Scene modeling code data:
---*---
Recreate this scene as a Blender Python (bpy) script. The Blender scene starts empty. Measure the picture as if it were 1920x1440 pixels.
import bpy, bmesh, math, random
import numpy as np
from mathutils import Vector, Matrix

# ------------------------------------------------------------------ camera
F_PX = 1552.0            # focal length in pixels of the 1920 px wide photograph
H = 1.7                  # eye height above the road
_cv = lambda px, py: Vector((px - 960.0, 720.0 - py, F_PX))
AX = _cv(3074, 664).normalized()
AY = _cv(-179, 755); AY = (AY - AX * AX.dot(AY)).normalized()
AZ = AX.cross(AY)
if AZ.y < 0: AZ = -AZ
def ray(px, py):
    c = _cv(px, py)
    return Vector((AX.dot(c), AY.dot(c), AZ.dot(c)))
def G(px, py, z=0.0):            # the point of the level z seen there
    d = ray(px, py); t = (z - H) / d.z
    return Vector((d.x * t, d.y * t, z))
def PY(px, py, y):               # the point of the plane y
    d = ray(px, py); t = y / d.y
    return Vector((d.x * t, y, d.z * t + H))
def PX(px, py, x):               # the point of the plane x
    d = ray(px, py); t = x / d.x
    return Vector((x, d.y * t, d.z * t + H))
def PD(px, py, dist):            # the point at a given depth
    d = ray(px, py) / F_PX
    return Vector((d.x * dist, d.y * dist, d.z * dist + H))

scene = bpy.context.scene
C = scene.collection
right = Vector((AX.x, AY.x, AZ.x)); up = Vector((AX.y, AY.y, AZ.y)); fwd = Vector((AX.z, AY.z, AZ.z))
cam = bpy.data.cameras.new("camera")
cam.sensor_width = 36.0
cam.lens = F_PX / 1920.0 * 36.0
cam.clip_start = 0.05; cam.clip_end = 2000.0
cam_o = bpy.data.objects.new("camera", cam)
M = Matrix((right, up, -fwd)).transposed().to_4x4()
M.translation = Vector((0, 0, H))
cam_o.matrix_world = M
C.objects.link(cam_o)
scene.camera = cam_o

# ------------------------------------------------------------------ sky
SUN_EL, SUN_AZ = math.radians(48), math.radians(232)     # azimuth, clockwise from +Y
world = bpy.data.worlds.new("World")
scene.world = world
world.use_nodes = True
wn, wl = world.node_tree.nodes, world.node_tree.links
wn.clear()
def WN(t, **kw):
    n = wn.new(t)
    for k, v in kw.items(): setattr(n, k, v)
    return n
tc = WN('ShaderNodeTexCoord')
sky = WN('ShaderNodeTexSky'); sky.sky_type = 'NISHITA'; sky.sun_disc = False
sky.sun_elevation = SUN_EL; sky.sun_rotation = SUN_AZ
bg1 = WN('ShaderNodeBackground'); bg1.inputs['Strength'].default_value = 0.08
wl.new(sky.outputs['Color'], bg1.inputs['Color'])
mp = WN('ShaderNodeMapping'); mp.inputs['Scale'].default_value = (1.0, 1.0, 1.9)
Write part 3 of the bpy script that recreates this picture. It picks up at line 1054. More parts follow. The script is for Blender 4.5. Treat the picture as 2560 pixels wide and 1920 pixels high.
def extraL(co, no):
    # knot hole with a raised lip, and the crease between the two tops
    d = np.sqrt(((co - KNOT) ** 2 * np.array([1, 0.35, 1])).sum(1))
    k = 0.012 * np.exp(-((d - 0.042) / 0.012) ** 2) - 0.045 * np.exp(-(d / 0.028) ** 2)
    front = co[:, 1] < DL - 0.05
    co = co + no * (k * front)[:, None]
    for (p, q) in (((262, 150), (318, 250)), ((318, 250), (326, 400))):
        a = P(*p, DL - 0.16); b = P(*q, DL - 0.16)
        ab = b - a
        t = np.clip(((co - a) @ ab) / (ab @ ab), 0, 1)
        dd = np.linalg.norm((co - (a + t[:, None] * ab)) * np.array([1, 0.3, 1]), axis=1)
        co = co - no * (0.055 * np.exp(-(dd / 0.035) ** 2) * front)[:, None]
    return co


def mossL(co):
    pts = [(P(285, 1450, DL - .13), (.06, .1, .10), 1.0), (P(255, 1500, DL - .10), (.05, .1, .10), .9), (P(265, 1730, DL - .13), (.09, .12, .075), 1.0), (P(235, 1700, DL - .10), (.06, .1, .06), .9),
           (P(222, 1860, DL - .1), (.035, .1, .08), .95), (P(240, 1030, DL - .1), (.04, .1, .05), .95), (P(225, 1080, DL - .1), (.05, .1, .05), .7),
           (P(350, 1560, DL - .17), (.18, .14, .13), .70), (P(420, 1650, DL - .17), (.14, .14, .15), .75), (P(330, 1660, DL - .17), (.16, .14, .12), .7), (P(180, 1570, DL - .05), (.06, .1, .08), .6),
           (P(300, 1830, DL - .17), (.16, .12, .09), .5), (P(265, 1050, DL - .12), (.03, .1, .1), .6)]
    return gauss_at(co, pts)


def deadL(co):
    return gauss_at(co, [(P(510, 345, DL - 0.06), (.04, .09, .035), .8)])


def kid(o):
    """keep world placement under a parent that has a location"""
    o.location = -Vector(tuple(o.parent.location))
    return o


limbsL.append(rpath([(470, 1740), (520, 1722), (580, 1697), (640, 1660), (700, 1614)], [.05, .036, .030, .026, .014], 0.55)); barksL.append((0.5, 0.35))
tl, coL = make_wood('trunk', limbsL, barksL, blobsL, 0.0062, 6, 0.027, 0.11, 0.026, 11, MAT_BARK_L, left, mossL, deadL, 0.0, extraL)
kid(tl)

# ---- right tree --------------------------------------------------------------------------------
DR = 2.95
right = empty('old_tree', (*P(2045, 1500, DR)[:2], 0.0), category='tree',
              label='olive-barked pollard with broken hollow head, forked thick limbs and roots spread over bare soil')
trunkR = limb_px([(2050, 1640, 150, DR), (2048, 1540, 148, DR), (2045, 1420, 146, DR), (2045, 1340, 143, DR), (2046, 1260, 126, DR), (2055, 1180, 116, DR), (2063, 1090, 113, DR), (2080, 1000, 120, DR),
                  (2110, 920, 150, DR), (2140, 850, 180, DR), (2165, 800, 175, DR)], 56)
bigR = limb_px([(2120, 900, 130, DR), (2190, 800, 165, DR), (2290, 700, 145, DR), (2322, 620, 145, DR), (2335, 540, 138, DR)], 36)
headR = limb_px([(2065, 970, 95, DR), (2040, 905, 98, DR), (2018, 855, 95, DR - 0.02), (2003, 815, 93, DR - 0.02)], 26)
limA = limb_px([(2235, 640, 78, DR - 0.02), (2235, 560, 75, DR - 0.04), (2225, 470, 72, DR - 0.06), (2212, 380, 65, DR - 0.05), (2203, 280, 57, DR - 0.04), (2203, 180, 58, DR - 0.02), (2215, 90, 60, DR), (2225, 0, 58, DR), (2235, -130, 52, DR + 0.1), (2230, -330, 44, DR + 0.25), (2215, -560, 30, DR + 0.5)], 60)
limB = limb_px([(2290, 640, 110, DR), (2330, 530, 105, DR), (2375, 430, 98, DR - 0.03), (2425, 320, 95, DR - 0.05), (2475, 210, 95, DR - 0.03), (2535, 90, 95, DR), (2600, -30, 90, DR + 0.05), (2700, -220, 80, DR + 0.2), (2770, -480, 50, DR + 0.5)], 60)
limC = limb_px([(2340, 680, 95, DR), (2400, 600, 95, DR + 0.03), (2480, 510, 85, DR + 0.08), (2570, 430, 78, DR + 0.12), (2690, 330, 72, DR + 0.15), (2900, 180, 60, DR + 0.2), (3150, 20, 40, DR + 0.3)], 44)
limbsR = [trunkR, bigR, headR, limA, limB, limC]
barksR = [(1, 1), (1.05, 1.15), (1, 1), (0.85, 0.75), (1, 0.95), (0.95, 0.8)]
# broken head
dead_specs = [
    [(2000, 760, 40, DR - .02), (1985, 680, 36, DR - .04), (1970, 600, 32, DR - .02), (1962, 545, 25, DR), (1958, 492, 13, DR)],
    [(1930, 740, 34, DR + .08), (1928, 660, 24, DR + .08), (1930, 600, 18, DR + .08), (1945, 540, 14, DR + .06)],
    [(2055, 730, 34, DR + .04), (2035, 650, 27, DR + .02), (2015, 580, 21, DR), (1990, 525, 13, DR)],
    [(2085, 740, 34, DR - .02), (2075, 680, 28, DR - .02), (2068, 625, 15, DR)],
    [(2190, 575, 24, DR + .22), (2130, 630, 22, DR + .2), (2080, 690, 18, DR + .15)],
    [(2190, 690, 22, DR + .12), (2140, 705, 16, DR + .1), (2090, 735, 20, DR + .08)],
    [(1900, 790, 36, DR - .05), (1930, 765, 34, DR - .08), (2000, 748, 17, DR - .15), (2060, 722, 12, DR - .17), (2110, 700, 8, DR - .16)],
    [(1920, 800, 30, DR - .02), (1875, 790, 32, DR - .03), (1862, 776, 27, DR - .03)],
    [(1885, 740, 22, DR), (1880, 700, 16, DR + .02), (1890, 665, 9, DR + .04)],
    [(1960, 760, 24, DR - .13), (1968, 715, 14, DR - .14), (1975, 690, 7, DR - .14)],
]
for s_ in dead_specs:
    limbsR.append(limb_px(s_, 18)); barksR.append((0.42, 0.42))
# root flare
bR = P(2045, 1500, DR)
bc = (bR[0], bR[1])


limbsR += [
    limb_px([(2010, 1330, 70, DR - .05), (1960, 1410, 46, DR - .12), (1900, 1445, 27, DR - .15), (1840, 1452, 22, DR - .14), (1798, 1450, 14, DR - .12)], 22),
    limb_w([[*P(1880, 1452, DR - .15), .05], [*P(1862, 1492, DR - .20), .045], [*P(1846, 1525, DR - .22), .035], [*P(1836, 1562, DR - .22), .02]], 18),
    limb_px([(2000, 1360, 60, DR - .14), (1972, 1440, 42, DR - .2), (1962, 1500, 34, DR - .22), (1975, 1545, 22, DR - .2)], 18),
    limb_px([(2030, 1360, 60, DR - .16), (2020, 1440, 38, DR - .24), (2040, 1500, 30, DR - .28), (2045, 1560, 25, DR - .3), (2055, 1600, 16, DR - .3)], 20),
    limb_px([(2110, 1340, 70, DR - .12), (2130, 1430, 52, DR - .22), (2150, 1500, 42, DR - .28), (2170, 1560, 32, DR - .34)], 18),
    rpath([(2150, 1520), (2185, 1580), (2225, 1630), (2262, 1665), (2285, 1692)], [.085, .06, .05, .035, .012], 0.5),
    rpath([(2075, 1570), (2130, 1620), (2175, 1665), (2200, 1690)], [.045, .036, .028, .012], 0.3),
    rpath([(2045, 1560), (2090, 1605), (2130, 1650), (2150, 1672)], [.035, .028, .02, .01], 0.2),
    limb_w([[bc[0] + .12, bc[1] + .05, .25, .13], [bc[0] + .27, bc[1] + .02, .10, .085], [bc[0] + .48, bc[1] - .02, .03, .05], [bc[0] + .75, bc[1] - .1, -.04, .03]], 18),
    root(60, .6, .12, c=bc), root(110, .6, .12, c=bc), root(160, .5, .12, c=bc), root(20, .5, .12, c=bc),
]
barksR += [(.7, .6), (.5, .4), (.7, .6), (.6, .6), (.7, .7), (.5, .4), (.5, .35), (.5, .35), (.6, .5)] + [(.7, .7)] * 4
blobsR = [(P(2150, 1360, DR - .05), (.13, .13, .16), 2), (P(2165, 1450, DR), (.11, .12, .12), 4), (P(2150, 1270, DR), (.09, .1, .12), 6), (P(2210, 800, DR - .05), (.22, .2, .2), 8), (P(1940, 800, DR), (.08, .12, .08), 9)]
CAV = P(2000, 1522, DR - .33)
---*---
> [WRITTEN INSTRUCTION]:
Print the listing above from its first line through the line with "from mathutils import Vector, Matrix", and stop there.

> [FINISHED EXERCISE]:
Recreate this scene as a Blender Python (bpy) script. The Blender scene starts empty. Measure the picture as if it were 1920x1440 pixels.
import bpy, bmesh, math, random
import numpy as np
from mathutils import Vector, Matrix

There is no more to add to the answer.